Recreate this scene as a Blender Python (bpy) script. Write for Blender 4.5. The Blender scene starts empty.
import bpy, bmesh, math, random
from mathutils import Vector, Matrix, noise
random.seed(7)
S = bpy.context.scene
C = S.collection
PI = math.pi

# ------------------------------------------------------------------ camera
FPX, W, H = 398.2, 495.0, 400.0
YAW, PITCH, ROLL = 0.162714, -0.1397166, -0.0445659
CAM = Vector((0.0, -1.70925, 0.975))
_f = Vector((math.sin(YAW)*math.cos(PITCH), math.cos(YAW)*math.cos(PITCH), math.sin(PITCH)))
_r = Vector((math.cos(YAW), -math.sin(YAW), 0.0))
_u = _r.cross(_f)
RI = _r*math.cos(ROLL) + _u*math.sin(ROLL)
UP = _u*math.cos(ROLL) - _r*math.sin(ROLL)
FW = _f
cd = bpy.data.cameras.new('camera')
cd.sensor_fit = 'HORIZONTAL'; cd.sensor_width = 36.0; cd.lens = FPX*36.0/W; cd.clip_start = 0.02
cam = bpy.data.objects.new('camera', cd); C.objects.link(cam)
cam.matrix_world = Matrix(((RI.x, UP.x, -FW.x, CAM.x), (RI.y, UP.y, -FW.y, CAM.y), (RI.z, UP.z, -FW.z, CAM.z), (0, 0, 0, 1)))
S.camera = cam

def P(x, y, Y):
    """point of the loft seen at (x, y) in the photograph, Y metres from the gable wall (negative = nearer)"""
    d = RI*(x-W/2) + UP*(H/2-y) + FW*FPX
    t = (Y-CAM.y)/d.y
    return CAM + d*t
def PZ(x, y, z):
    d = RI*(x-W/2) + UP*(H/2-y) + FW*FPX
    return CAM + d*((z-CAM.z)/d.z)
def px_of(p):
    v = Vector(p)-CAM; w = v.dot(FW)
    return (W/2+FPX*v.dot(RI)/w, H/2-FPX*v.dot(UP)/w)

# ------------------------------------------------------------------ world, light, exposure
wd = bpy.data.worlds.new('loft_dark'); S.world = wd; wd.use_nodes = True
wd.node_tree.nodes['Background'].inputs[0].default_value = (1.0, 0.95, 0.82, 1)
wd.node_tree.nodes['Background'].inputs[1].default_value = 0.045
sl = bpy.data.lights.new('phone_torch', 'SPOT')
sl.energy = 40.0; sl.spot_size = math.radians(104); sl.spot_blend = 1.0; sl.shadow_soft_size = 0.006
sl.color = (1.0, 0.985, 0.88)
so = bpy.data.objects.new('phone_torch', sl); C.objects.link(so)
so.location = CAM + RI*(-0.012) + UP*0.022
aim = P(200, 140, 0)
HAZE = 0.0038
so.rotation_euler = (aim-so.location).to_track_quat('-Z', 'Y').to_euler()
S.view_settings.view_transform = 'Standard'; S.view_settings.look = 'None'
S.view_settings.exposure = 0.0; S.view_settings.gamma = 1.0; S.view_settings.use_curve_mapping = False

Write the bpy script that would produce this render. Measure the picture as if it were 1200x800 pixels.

::::

> [What is asked]:
Here, the records must be output exactly and in full.

> [Exercise solution]:
Recreate this scene as a Blender Python (bpy) script. Write for Blender 4.5. The Blender scene starts empty.
import bpy, bmesh, math, random
from mathutils import Vector, Matrix, noise
random.seed(7)
S = bpy.context.scene
C = S.collection
PI = math.pi

# ------------------------------------------------------------------ camera
FPX, W, H = 398.2, 495.0, 400.0
YAW, PITCH, ROLL = 0.162714, -0.1397166, -0.0445659
CAM = Vector((0.0, -1.70925, 0.975))
_f = Vector((math.sin(YAW)*math.cos(PITCH), math.cos(YAW)*math.cos(PITCH), math.sin(PITCH)))
_r = Vector((math.cos(YAW), -math.sin(YAW), 0.0))
_u = _r.cross(_f)
RI = _r*math.cos(ROLL) + _u*math.sin(ROLL)
UP = _u*math.cos(ROLL) - _r*math.sin(ROLL)
FW = _f
cd = bpy.data.cameras.new('camera')
cd.sensor_fit = 'HORIZONTAL'; cd.sensor_width = 36.0; cd.lens = FPX*36.0/W; cd.clip_start = 0.02
cam = bpy.data.objects.new('camera', cd); C.objects.link(cam)
cam.matrix_world = Matrix(((RI.x, UP.x, -FW.x, CAM.x), (RI.y, UP.y, -FW.y, CAM.y), (RI.z, UP.z, -FW.z, CAM.z), (0, 0, 0, 1)))
S.camera = cam

def P(x, y, Y):
    """point of the loft seen at (x, y) in the photograph, Y metres from the gable wall (negative = nearer)"""
    d = RI*(x-W/2) + UP*(H/2-y) + FW*FPX
    t = (Y-CAM.y)/d.y
    return CAM + d*t
def PZ(x, y, z):
    d = RI*(x-W/2) + UP*(H/2-y) + FW*FPX
    return CAM + d*((z-CAM.z)/d.z)
def px_of(p):
    v = Vector(p)-CAM; w = v.dot(FW)
    return (W/2+FPX*v.dot(RI)/w, H/2-FPX*v.dot(UP)/w)

# ------------------------------------------------------------------ world, light, exposure
wd = bpy.data.worlds.new('loft_dark'); S.world = wd; wd.use_nodes = True
wd.node_tree.nodes['Background'].inputs[0].default_value = (1.0, 0.95, 0.82, 1)
wd.node_tree.nodes['Background'].inputs[1].default_value = 0.045
sl = bpy.data.lights.new('phone_torch', 'SPOT')
sl.energy = 40.0; sl.spot_size = math.radians(104); sl.spot_blend = 1.0; sl.shadow_soft_size = 0.006
sl.color = (1.0, 0.985, 0.88)
so = bpy.data.objects.new('phone_torch', sl); C.objects.link(so)
so.location = CAM + RI*(-0.012) + UP*0.022
aim = P(200, 140, 0)
HAZE = 0.0038
so.rotation_euler = (aim-so.location).to_track_quat('-Z', 'Y').to_euler()
S.view_settings.view_transform = 'Standard'; S.view_settings.look = 'None'
S.view_settings.exposure = 0.0; S.view_settings.gamma = 1.0; S.view_settings.use_curve_mapping = False

Write the bpy script that would produce this render. Measure the picture as if it were 1200x800 pixels.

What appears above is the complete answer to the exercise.